O dia que Pixinguinha marcou minha cabeça
Pixinguinha em sua última residência, o Conjunto dos Músicos, em Inhaúma
Fotos: Acervo Instituto Moreira Salles
Marcelo Procopio*
Pixinguinha tinha o hábito (epa, opa) de toda quarta-feira pela manhã ir à igreja de Nossa Senhora da Paz em Ipanema, na rua Visconde de Pirajá, em frente a praça Nossa Senhora da Paz.
nesse tempo, desde 1971, por uns 18 anos, eu ia ao Rio e ficava na casa de minha irmã Virgínia na rua Visconde de Pirajá, a dois quarteirões da igreja de Nossa Senhora da Paz.
um amigo de lá me contou e tomei coragem e uma quarta fui na igreja Nossa Senhora da Paz.
vi Pixinguinha, só ele, lá perto do altar, sentado na segunda fileira de bancos.
na igreja quase ninguém. fiquei no canto esquerdo, meio escondido e observando Pixinguinha.
uma meia hora depois ele se levantou e veio caminhando vagarosamente pelo corredor central da igreja Nossa Senhora da Paz em direção a saída pra rua.
fui indo, entre bancos, na sua direção, até que fiquei bem na frente de Pixinguinha.
eu parado, olhando, admirado, pra ele, e ele parou ao ficarmos bem pertos um do outro.
olhei nos seus olhos ele olhou pra mim. fui incapaz de dizer uma única palavra. só admirava aquele cara alto, lindo e músico.
passaram-se uns poucos instantes. acho que entendeu minha admiração e propósito: olhar, vê-lo aquela única vez, o suficiente.
e Pixinguinha levantou a mão, brincou com meus cabelos compridos, segurou e acarinhou minha cabeça, sorriu e voltou a caminhada no sentido da rua.
eu, eu tinha ganhado não meu dia, nem minha vida, tinha ganhado uma marca especialíssima das mãos de Pixinguinha na minha cabeça.
sai andando feliz e devagar. fui pra praia, onde tinha o píer que entrava como uma ponte sobre o mar. o píer era obra pra levar o esgoto pra longe de Ipanema. longe, mas nem tanto.
o píer virou ponto. lugar de encontros. estavam lá o pessoal da Tropicália, da Bossa Nova, do teatro, do Cinema Novo, os malucos, as malucas (as meninas ganharam vida própria), a moçada.
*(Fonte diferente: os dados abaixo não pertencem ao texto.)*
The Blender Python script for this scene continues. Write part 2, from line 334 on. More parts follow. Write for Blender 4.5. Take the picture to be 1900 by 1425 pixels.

Enfim, o baile todo.
fiquei olhando em silêncio aquele horizonte infindo. até que uns amigos novos chegaram.
contei a minha aventura na Nossa Senhora da Paz e do meu silêncio.
eles zoaram da minha cara e do jeito mineiro de ser. depois nos reintegramos a vida pela liberdade e acendemos um baseado.
– era fevereiro de 1972
um bônus
Até hoje, quando a Banda de Ipanema passa em frente à Igreja de Nossa Senhora da Paz durante os carnavais, os músicos-foliões tocam “Carinhoso” em homenagem ao mestre que segue vivo em sua fundamental obra para a cultura não só brasileira, mas de todo o mundo. (Diário do Rio)
bônus 2
Pixinguinha morreu em 1973, dentro da Igreja de Nossa Senhora da Paz, no dia em que se tornaria padrinho do filho de um amigo. uma hora antes do batizado.
sonho meu, desde que o amigo me contou seu hábito: eu o vi, ele me viu.
*Marcelo Procopio é jornalista.
Que linda historia. Você demorou mas reapareceu na mais elevada chegada. Saudações, oh!, filho de Ciro.
Oi Procopio, que delícia de matéria, leve e alegre.
Ter visto Pixinguinha é mesmo um privilégio.